• **PROMPT**:
Using the records below, copy exactly the part that opens with the line holding "Write a Blender" and closes with the line holding "random.seed(7)", minus the pictures.

Start of DATA EXTRACT

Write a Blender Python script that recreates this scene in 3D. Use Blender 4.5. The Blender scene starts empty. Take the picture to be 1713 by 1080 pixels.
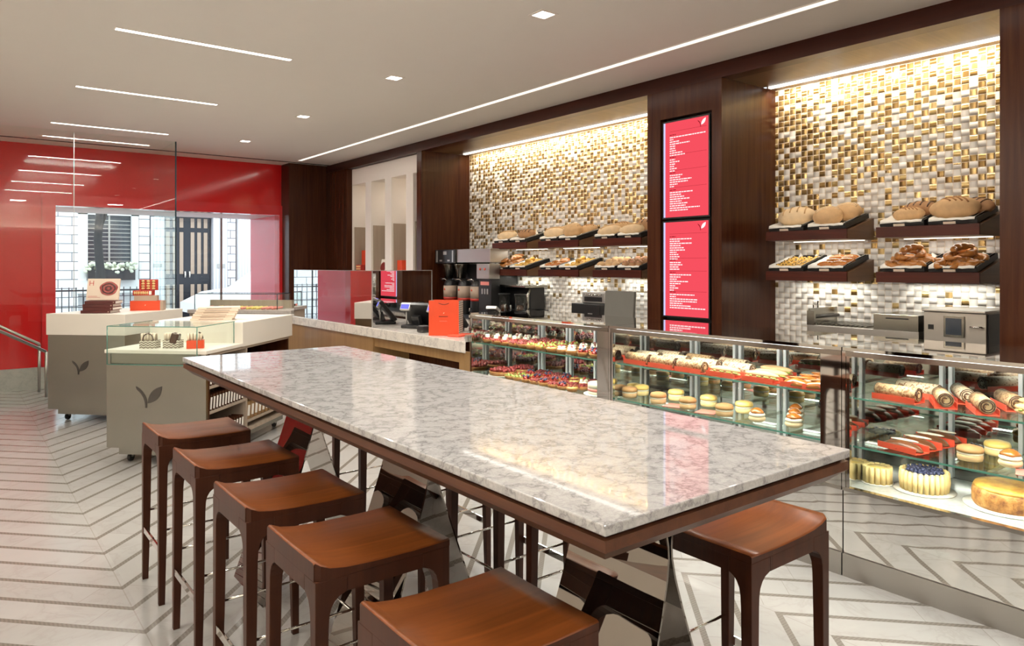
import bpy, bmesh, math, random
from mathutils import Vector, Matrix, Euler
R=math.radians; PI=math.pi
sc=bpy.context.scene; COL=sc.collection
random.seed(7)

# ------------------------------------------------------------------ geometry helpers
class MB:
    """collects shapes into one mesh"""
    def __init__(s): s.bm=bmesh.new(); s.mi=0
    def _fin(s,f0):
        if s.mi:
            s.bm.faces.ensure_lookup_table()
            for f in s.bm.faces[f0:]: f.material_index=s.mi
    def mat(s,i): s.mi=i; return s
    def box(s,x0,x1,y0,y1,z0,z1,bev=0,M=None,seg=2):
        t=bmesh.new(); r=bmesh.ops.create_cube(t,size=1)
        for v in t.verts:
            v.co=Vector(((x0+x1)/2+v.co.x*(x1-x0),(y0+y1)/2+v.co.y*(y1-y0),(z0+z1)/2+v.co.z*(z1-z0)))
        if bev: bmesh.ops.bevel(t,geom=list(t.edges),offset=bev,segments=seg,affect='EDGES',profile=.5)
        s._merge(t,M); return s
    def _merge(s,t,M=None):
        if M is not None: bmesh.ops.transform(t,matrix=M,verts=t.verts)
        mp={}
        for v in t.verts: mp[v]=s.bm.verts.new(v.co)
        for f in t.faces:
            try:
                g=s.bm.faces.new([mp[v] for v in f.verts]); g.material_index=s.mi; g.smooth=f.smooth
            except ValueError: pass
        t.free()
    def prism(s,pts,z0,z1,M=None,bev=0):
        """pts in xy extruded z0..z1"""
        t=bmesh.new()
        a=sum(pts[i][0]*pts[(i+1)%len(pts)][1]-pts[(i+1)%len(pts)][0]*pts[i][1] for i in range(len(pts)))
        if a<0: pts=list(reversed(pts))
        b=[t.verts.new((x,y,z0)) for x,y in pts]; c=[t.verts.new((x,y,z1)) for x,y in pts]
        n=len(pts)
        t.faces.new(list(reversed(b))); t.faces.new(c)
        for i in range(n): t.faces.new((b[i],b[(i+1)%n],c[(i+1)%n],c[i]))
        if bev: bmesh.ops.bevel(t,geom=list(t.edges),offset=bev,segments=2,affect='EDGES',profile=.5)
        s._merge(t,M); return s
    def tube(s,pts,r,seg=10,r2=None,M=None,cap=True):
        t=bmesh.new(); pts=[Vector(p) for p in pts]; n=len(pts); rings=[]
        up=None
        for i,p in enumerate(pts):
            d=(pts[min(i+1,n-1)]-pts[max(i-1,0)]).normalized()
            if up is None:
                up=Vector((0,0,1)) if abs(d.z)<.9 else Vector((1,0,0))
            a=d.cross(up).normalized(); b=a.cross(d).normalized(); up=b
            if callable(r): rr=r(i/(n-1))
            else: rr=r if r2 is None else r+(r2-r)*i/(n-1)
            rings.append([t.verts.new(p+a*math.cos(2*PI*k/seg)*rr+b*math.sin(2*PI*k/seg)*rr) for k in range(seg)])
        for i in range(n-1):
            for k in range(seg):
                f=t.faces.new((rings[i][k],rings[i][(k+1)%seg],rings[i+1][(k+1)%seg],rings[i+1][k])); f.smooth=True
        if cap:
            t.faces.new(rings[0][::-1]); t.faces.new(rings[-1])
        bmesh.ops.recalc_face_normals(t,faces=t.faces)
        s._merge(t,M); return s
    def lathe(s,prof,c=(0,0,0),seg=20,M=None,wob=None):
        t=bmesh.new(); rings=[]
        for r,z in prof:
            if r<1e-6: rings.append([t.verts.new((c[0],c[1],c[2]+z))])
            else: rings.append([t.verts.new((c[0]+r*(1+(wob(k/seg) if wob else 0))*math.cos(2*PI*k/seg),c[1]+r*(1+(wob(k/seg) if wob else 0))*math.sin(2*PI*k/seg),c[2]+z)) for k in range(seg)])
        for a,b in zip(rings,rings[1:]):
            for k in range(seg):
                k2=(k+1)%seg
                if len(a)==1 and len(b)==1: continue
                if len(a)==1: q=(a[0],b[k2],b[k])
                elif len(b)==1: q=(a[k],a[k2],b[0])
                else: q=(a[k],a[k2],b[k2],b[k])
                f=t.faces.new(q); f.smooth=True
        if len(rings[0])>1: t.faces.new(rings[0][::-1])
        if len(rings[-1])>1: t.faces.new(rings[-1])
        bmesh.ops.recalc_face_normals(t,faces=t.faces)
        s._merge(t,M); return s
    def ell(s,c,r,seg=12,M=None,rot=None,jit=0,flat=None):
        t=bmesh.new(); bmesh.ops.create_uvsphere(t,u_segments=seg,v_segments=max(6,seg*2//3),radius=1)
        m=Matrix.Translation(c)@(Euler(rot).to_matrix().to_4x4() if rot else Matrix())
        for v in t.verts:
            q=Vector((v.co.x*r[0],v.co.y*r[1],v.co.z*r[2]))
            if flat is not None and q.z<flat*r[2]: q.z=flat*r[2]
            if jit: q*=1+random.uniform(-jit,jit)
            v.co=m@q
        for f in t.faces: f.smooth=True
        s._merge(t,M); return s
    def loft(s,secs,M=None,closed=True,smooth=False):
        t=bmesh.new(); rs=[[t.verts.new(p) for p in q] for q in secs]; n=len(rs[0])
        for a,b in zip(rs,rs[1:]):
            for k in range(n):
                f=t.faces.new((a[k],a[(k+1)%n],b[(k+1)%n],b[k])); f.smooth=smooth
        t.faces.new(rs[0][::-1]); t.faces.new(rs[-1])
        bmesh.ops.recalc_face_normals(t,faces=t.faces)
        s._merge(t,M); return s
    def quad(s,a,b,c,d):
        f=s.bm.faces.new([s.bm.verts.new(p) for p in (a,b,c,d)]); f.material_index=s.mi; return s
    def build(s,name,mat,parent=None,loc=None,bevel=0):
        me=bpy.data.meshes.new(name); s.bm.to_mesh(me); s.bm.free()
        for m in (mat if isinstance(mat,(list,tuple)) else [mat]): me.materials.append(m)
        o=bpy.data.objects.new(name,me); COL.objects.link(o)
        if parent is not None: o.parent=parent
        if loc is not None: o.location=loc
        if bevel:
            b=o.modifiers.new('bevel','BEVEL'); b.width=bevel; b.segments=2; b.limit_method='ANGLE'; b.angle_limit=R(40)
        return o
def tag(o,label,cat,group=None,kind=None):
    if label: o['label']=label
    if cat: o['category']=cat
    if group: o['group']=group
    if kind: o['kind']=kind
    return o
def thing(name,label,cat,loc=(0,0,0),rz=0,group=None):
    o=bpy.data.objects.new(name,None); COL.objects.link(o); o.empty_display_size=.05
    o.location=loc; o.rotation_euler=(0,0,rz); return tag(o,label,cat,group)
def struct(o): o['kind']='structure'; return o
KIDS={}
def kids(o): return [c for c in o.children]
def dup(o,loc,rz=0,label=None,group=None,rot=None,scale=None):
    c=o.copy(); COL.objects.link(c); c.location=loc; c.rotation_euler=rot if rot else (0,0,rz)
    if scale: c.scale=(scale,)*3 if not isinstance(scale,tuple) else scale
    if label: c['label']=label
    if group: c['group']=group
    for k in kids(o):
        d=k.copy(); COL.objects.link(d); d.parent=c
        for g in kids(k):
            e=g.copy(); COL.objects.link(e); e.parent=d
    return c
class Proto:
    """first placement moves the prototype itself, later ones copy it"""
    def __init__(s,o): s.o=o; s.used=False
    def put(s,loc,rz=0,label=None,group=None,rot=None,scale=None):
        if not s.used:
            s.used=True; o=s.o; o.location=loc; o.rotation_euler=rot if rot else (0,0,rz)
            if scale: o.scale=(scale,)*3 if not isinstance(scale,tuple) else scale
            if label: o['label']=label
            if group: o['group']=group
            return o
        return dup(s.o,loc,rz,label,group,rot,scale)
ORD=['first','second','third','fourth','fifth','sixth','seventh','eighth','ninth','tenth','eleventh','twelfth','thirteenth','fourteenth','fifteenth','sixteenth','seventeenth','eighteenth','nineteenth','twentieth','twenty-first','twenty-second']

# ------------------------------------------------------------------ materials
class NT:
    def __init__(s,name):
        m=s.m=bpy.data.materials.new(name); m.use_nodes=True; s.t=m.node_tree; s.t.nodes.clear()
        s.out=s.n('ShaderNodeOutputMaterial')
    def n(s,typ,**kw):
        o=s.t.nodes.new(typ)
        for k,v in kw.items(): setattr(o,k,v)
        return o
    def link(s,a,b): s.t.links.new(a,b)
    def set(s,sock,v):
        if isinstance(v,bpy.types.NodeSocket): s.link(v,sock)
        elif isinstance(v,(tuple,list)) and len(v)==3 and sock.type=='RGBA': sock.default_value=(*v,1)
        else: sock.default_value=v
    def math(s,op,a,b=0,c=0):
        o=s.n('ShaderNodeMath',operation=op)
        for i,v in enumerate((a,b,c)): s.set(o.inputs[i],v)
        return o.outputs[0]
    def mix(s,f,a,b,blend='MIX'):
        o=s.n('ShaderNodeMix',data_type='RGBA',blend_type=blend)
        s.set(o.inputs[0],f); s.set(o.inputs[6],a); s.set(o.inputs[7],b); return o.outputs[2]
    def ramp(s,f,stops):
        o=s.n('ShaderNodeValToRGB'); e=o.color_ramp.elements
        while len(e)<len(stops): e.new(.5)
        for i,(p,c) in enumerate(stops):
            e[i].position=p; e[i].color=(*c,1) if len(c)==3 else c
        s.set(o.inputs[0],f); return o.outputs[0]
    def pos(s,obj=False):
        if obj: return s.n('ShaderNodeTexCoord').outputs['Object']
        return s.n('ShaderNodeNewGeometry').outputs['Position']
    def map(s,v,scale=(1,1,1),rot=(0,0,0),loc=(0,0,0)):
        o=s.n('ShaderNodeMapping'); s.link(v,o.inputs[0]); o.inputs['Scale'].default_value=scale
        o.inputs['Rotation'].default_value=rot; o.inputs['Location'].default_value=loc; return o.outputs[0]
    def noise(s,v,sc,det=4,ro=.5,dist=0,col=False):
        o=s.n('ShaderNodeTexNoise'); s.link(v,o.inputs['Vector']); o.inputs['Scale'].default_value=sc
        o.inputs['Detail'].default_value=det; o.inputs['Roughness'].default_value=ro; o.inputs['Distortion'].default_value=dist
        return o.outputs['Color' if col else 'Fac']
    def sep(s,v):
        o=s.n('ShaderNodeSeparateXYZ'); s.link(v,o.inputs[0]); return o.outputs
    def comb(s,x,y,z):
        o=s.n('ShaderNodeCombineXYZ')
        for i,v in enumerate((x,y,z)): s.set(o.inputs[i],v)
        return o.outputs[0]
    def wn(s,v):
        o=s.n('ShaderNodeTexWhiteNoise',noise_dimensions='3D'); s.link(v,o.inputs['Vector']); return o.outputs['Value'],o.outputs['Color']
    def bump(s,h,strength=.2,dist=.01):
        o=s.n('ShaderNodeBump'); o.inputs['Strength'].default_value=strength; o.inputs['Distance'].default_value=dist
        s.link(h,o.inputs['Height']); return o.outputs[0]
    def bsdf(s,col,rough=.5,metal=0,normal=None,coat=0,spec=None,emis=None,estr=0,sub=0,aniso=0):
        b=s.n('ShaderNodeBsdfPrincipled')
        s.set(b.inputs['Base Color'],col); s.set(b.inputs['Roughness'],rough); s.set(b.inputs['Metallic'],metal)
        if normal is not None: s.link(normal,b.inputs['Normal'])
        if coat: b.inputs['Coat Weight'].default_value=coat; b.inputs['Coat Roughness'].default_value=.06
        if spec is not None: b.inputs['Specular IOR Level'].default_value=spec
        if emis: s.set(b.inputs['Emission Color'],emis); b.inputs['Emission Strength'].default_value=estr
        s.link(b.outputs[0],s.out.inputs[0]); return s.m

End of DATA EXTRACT
Start of DATA EXTRACT

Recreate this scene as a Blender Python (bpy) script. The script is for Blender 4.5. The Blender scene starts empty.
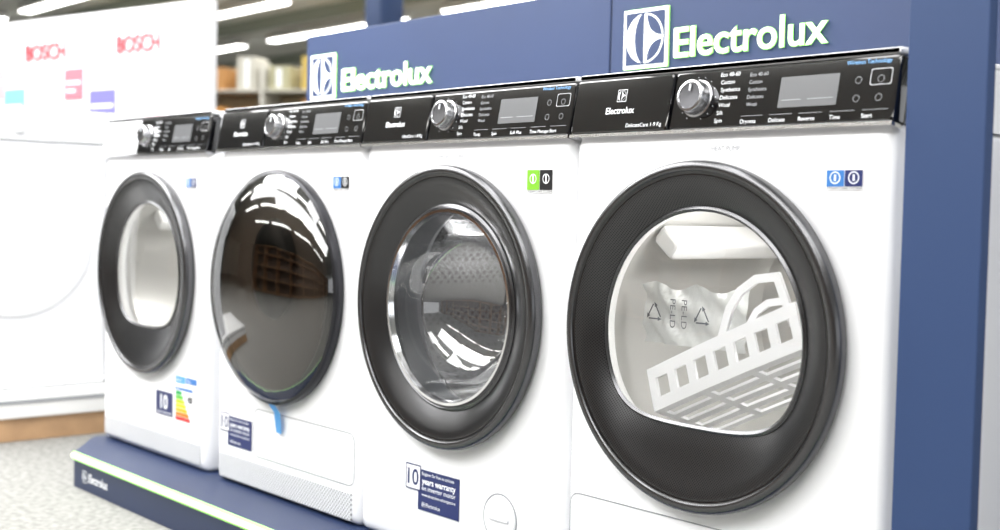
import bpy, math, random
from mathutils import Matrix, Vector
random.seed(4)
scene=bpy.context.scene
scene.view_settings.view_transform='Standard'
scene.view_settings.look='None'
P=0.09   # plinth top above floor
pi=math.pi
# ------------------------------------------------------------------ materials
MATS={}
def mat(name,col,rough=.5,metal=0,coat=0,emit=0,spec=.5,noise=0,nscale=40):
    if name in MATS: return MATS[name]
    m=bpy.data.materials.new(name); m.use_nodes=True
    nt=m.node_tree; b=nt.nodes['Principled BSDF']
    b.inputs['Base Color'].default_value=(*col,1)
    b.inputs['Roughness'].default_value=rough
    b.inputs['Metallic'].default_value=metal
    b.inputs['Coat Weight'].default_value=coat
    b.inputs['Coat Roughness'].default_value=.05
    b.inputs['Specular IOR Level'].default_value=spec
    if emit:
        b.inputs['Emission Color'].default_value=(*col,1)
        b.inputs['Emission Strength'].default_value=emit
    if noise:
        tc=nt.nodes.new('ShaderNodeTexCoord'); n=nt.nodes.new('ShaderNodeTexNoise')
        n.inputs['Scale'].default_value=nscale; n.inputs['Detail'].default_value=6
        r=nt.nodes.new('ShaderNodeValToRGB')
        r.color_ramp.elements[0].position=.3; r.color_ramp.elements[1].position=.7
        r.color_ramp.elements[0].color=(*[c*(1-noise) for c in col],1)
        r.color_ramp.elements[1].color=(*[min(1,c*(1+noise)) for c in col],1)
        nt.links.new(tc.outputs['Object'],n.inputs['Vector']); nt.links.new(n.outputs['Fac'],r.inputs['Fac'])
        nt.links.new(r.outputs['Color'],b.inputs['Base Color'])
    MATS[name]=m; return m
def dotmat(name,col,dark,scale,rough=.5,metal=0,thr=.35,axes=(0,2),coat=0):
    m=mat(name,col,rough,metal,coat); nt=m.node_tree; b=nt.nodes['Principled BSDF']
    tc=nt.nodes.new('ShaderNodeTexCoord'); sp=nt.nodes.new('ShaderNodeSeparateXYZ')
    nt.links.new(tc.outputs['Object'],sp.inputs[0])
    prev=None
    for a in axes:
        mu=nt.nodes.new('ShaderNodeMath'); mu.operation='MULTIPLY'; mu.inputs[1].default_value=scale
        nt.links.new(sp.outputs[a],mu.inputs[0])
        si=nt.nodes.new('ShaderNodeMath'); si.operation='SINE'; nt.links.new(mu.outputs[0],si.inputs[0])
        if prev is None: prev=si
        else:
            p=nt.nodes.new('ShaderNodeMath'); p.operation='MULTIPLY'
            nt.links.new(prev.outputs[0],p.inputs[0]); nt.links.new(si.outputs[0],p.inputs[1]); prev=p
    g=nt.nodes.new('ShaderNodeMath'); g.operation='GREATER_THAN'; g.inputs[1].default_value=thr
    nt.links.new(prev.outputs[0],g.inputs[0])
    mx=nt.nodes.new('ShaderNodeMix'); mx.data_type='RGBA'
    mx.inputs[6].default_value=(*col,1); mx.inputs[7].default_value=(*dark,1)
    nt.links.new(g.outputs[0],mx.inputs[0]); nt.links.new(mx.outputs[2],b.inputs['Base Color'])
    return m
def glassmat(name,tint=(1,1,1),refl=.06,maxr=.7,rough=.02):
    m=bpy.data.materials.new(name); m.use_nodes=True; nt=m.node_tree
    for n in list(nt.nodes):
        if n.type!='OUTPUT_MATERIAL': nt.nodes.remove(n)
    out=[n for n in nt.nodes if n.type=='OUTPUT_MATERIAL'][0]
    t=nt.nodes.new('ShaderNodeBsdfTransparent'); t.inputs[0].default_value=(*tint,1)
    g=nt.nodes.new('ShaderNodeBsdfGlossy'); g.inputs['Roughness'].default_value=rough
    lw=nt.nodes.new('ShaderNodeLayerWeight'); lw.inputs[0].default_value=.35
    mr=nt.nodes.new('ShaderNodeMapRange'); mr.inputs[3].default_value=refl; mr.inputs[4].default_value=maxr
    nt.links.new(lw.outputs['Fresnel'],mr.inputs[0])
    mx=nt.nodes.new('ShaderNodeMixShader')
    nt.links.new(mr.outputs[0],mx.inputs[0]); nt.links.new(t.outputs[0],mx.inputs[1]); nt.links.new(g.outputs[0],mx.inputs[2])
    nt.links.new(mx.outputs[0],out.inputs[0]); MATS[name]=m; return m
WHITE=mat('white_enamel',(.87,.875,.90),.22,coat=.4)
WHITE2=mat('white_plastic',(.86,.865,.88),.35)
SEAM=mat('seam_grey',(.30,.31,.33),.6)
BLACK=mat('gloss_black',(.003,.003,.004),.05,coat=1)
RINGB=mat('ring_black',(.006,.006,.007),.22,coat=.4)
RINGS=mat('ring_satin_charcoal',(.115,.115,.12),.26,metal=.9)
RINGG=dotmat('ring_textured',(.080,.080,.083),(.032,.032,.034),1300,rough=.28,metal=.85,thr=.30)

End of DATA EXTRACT

• **FINAL ANSWER**:
Write a Blender Python script that recreates this scene in 3D. Use Blender 4.5. The Blender scene starts empty. Take the picture to be 1713 by 1080 pixels.
import bpy, bmesh, math, random
from mathutils import Vector, Matrix, Euler
R=math.radians; PI=math.pi
sc=bpy.context.scene; COL=sc.collection
random.seed(7)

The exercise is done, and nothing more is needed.